The museum of pre-history in Les Eyzies-de-Tayac-Sireuil. A beautiful little town, by the way, surrounded by pre-historic sites of interest, including many caves and this museum filled with bones, arrowheads, and other artifacts from the days of early homonids. The most famous of the caves, Lascaux, is north of here at Montignac.

Monday, May 15, 2006

I Can Row A Boat

Of course, the old joke doesn't work with the French pronunciation, in which the "o" and the "e" are pronounced seperately...

Seen in Montignac, on the Vézere River.

Sunday, May 14, 2006


As seen in and around Rocamadour:

Saturday, May 13, 2006

Un Jour, Une Tour [7]

Ok, this time there are more than one tower. These are glass bottles that I picked up at different times. The big one - it may have been a gift - might have contained oil or vinegar or something; I don't remember. The small one came, empty, from a second-hand store in San Francisco, on Potrero Avenue near 16th, I think.

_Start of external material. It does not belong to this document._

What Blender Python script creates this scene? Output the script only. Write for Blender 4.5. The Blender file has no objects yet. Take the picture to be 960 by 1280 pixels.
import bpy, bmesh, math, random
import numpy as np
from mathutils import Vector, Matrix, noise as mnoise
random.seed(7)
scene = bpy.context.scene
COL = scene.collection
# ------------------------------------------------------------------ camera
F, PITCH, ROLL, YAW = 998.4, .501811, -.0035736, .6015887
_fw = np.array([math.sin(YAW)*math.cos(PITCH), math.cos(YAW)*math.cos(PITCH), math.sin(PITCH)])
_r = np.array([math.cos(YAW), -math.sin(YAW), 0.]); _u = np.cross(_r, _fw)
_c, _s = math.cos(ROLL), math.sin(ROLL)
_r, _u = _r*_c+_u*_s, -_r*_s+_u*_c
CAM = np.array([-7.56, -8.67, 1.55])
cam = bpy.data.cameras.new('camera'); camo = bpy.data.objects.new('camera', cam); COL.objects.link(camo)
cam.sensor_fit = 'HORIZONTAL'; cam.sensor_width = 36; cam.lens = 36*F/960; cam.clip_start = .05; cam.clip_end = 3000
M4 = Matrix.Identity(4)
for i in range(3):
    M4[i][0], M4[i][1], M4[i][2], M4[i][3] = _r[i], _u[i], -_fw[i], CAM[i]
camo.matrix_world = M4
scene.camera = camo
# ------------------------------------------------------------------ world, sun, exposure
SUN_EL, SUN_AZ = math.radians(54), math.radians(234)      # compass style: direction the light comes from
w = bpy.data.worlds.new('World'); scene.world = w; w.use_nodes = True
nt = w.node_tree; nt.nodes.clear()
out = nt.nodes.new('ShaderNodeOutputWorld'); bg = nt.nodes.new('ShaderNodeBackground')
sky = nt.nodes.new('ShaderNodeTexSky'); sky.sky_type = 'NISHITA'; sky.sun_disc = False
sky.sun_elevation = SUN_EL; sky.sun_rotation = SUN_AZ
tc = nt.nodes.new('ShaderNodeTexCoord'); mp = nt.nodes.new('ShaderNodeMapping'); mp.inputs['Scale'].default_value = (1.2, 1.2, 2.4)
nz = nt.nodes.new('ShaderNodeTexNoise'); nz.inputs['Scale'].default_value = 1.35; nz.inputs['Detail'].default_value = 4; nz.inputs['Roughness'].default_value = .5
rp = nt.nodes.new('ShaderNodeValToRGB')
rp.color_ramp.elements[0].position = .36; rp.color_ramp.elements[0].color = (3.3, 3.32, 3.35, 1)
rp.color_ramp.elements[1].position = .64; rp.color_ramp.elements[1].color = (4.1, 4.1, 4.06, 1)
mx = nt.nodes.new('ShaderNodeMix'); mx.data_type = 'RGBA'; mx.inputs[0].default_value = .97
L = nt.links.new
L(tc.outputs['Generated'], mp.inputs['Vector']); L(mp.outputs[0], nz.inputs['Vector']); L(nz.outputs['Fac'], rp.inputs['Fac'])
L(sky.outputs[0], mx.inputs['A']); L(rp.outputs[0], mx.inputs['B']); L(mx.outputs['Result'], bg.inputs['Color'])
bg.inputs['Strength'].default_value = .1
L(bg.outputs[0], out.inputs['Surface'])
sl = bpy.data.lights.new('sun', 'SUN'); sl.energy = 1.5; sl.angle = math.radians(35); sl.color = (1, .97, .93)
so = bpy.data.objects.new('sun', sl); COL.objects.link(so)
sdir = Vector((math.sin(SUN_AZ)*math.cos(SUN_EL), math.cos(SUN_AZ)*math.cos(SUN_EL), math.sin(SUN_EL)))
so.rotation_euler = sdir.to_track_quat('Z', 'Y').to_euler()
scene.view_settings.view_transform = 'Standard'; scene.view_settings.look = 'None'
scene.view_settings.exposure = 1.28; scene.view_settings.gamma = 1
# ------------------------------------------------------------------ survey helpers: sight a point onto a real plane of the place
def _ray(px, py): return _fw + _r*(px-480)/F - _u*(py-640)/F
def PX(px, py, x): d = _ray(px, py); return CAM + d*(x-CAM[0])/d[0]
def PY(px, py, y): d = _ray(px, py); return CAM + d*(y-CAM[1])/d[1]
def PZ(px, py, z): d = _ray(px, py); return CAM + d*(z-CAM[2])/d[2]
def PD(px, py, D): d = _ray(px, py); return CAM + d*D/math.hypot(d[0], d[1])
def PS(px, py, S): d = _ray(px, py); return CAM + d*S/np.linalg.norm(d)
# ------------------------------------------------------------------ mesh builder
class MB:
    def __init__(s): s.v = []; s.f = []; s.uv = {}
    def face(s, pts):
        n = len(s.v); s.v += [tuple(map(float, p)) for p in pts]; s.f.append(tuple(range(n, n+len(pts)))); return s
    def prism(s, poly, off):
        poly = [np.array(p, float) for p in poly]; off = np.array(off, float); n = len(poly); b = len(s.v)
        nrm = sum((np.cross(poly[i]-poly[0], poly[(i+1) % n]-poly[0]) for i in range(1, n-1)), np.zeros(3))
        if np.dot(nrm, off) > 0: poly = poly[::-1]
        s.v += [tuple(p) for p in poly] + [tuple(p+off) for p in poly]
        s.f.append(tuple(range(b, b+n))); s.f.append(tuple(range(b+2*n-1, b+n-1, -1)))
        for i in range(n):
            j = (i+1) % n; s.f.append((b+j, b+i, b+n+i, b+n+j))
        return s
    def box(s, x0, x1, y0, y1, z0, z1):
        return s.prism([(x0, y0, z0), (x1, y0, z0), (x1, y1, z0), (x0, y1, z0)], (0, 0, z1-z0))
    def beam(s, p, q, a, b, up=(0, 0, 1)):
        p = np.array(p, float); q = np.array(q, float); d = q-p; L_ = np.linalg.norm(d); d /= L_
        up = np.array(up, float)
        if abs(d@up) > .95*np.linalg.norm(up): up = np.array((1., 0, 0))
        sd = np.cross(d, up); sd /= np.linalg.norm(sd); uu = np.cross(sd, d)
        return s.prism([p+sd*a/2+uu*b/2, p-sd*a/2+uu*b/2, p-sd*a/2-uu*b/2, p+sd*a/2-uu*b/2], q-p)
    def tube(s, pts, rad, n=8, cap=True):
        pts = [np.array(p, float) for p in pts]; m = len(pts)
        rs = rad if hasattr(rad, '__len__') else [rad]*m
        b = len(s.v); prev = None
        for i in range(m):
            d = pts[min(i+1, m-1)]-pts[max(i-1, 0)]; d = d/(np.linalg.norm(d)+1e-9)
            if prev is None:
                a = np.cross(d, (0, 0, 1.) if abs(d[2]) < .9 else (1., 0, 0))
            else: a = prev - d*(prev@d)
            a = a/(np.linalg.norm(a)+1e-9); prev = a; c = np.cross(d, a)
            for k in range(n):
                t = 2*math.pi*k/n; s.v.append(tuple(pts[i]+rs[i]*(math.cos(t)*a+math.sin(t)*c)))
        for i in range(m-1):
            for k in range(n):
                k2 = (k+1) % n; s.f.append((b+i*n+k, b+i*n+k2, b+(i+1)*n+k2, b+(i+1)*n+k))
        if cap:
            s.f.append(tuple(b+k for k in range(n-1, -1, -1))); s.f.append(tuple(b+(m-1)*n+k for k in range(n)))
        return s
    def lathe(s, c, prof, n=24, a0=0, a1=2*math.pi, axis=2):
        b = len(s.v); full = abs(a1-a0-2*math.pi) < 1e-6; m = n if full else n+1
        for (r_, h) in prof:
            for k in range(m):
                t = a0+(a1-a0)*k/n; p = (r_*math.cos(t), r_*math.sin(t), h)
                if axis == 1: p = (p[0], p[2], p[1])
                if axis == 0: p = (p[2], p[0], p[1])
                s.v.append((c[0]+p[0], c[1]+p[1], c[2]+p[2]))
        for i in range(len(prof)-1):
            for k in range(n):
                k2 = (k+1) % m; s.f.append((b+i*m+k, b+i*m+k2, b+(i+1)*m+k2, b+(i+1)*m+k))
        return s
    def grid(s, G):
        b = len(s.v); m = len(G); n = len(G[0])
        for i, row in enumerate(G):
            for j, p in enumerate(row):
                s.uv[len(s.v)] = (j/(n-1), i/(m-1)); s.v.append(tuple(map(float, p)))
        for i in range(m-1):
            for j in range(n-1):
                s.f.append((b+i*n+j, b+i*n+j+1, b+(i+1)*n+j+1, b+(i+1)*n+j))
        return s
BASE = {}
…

Since they are alike, I decided to group them. Oh, and there is this pencil I acquired at one point that fits neatly inside the smaller tower-bottle. At the end of the pencil, in place of an eraser, is a tiny Eiffel Tower. So cool. Can you tell yet that I'm into this? It's a sickness...

Friday, May 12, 2006

Veal, It's What's for Dinner

Or lunch, depending. Doesn't a nice blanquette de veau sound great?

This unsuspecting youngster was lounging around outside of Montignac, near La Grande Filolie.

Thursday, May 11, 2006

Le Ciel

A couple views of the sky in the Dordogne:

Le Château de Beynac.

Here in the Loire Valley the sky is big. That is, there are no large mountains or hills to frame it. It stretches wide when you look up. But in the Dordogne the valleys are deep and frequently when you look up you get to see only a piece of the sky.

Nuages sur Sarlat.

Wednesday, May 10, 2006

Cathedral in Sarlat

Here are a few images from inside the cathedral in central Sarlat. It's a cool, quiet refuge from the bustle of the market just outside.

The central nave.

Candles, mostly red.

Stained glass forms projected on the floor.